## Task goal
Reproduce, word for word, every line from the first one down to the line containing "COL = scene.collection", and nothing else.

## Source material

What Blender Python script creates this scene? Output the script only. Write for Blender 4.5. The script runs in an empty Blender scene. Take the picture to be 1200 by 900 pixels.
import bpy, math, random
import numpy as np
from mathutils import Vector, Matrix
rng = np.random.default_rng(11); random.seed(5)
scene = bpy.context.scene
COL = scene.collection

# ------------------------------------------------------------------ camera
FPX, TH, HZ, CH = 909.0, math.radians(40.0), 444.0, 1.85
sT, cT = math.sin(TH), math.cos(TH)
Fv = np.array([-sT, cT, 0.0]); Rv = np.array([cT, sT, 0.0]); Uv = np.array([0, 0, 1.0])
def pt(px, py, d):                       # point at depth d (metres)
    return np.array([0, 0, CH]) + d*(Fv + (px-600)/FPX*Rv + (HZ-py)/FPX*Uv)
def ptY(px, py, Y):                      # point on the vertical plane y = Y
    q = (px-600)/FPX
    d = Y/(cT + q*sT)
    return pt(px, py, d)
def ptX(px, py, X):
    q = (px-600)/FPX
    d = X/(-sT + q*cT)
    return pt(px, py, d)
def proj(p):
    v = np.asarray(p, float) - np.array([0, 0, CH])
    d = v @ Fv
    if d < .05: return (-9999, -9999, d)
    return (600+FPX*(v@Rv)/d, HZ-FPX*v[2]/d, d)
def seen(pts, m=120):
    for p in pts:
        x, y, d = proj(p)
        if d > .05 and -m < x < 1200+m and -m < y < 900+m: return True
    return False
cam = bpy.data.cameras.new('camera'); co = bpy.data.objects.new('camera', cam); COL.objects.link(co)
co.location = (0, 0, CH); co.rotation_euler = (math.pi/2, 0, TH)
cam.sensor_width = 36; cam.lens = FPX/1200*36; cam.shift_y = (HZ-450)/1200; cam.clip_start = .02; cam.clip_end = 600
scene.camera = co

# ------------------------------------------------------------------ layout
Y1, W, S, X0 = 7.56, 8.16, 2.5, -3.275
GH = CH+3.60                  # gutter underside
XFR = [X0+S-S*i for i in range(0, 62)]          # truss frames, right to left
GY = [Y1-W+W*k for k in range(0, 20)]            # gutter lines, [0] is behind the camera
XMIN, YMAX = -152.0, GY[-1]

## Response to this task
What Blender Python script creates this scene? Output the script only. Write for Blender 4.5. The script runs in an empty Blender scene. Take the picture to be 1200 by 900 pixels.
import bpy, math, random
import numpy as np
from mathutils import Vector, Matrix
rng = np.random.default_rng(11); random.seed(5)
scene = bpy.context.scene
COL = scene.collection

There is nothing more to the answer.